Wednesday, July 27, 2011

"Ohio State Tattoo Parlor, Meet Alabama's Suit Parlor"

Well, well... well.

This is going to be interesting.

Here we have one of the Mount Rushmore-caliber college football programs in the country, with a stuff-for-autographs scandal brewing that appears to be a carbon copy of the dynamics that brought down Jim Tressel at Ohio State.

Mind you, Nick Saban has yet to blatantly lie to the NCAA about this - yet - but who knows where it's headed.

We pick up the excellent legwork on the ground from Outkick The Coverage.com....

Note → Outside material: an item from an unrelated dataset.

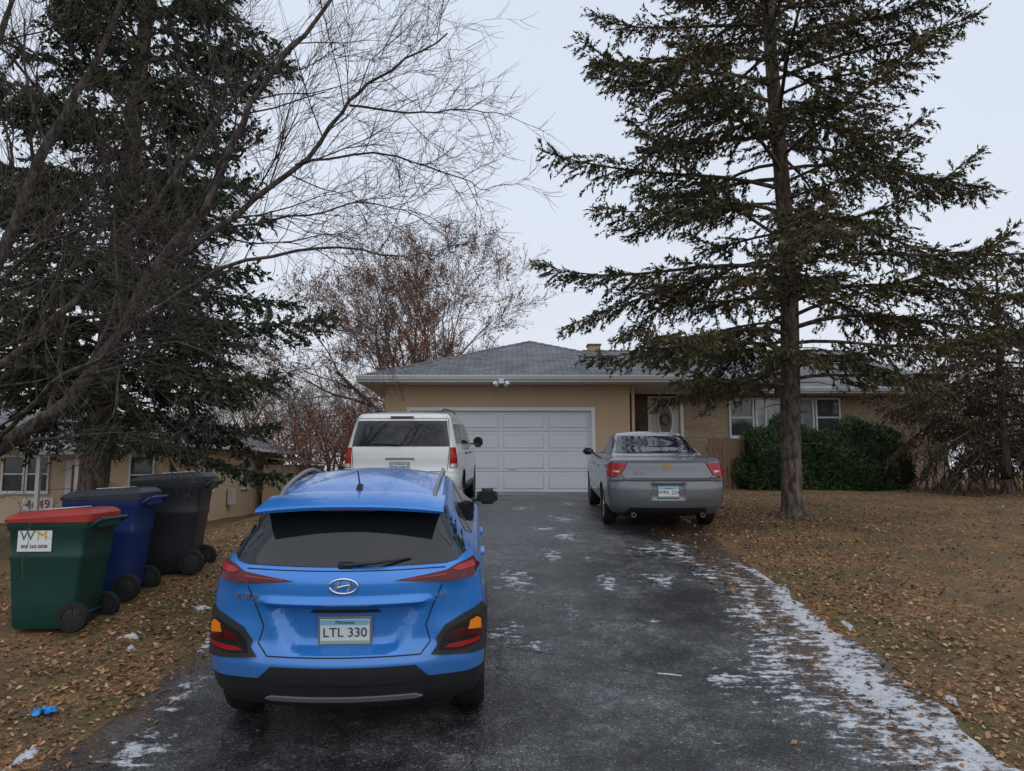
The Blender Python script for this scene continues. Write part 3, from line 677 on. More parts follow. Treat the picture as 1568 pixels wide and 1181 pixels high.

As the T-Town Menswear story continues to grow, one of the most interesting aspects of the story has been the degree to which a middle-aged suit store owner ingratiated himself with the Alabama football program. As you've seen from our previous story hundreds of Alabama players have been pictured hanging out at his store. 
Including Julio Jones at the above picture, trying on a suit coat inside the store.
Why are so many players hanging out here? 
How many mall stores did you regularly hang out at while you were in college? 
The only real reason why so many Alabama players would be hanging out at this store is simple -- because they were getting hooked up in some way. Ohio State's tattoo parlor meet Alabama's suit parlor.
The basics are as follows.

Mall store owner has easily 100 or so Alabama players he is "friends" with. They sign stuff for him. He sells that signed stuff.

And we're supposed to believe that the players will do this for anybody - like say, the Dairy Queen down the road, not at the mall, and not with access to $1000 plus tailored suits.

Uh, sure.

Julio Jones - who proudly recounted how his single mother worked to raise him by working at fast food chicken joints - apparently wore up to 16 different suits while playing for Alabama and walking in from the team bus.

At 6-4, 220, he's not borrowing them, either.

The store manager won't talk.
The owner of the memorabilia company won't talk.
Alabama says there are no violations.

And yet, they are voluntarily "disassociating" with the guy for 3 years.

Hmm. Doesn't ESPN have a 15 year, $2 BILLION deal with that same conference.

Why, yes. Yes they do. Wonder if this story gets equal scrutiny as Ohio State.

Ahhh. Sure it will. Of course. Right?